23.11.15 by Nick Sayes

Kopua

Context

The site was a steep basin sloping down to the north east facing a sheltered bay on the eastern side of Waiheke Island. Two 100 year old Pohutakawa trees marked the transition from the earth to the sea. Three other houses occupy the bay, the adjoining house I designed in 2004 for another client.

Clients

An expat family residing in the UK who wished to re-establish their links with New Zealand so their children could experience life in the natural environment far from the metropolis of London.

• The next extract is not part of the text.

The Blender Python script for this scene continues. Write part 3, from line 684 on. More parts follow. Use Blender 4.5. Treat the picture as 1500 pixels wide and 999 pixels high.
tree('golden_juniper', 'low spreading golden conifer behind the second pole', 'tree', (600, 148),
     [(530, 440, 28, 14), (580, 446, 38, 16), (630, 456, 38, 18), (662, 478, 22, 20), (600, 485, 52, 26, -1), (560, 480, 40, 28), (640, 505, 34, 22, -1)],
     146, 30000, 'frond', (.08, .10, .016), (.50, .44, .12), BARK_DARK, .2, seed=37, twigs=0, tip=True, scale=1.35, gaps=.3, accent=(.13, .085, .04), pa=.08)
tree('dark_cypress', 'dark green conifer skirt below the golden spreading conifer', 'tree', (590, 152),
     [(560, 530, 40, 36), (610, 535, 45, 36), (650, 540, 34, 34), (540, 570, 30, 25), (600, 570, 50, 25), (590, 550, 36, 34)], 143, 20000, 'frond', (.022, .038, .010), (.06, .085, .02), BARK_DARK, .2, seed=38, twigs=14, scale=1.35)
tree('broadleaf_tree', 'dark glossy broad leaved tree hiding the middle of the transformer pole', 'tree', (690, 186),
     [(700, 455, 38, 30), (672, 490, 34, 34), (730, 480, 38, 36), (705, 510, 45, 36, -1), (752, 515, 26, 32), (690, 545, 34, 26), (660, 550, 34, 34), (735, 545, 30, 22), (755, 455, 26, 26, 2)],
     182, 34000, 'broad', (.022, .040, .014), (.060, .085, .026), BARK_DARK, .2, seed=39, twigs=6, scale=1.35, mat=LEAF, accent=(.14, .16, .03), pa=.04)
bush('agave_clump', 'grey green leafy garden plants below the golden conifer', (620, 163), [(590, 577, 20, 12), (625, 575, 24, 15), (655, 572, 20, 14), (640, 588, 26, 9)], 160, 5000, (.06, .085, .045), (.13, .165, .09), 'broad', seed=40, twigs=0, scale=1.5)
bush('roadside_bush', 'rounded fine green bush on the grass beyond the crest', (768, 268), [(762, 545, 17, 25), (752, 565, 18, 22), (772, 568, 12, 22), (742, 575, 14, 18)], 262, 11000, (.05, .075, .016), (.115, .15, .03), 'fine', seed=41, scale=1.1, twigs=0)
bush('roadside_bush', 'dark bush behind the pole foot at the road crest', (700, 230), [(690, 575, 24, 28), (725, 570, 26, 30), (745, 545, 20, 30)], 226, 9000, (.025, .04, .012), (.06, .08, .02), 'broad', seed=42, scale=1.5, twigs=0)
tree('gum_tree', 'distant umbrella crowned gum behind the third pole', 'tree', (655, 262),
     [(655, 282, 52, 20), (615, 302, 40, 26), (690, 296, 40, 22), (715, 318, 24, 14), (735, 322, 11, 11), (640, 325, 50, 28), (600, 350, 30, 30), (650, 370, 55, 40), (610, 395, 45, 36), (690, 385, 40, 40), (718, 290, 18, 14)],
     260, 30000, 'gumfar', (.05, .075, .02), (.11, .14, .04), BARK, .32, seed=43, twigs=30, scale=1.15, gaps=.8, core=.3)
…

Their brief was, in their words ‘a brief for a flat site…but on a cliff’, and was extremely challenging without undertaking massive excavations or designing a house that was dislocated from the landscape.

Design

The resulting design worked with the contour of the hill, benching the slope through three levels, and resulted in a series of spaces that interacted with the ground level vertically and were displaced running back up the hill while still remaining contained under one simple hipped roof form.

The parti was carefully considered to link the various functions with the appropriate ground level stepping up the hill, in terms of the direction of the view and the path of the sun. An additional restraint was a 6.0m height limit that followed the level of the ground.

Form

The house is formed under a simple hipped roof, cut in half following the contour of the hill. It follows the original line of the ground level at the maximum height permitted. The entry, on the mid level, leads one to the centre of the house to a triple height atrium that leads down to the living level below. Three bedrooms are arranged around this central atrium. Also on this level is the garage / boathouse, which was conceived as a dual use ‘fale’ space that could be occupied in the afternoon hours to make the most of the evening sun. The living area opens on to a small lawn and swimming pool and has a direct connection with the beach below. The beach, shaded by the pohutakawa trees, is seen as the lowest level of the house and is well occupied in summer.

The very highest level of the house, in the peak of the hipped roof is a bunk room with space for 7 to sleep. This area opens onto a western deck and connects the house back to the hill rising up above.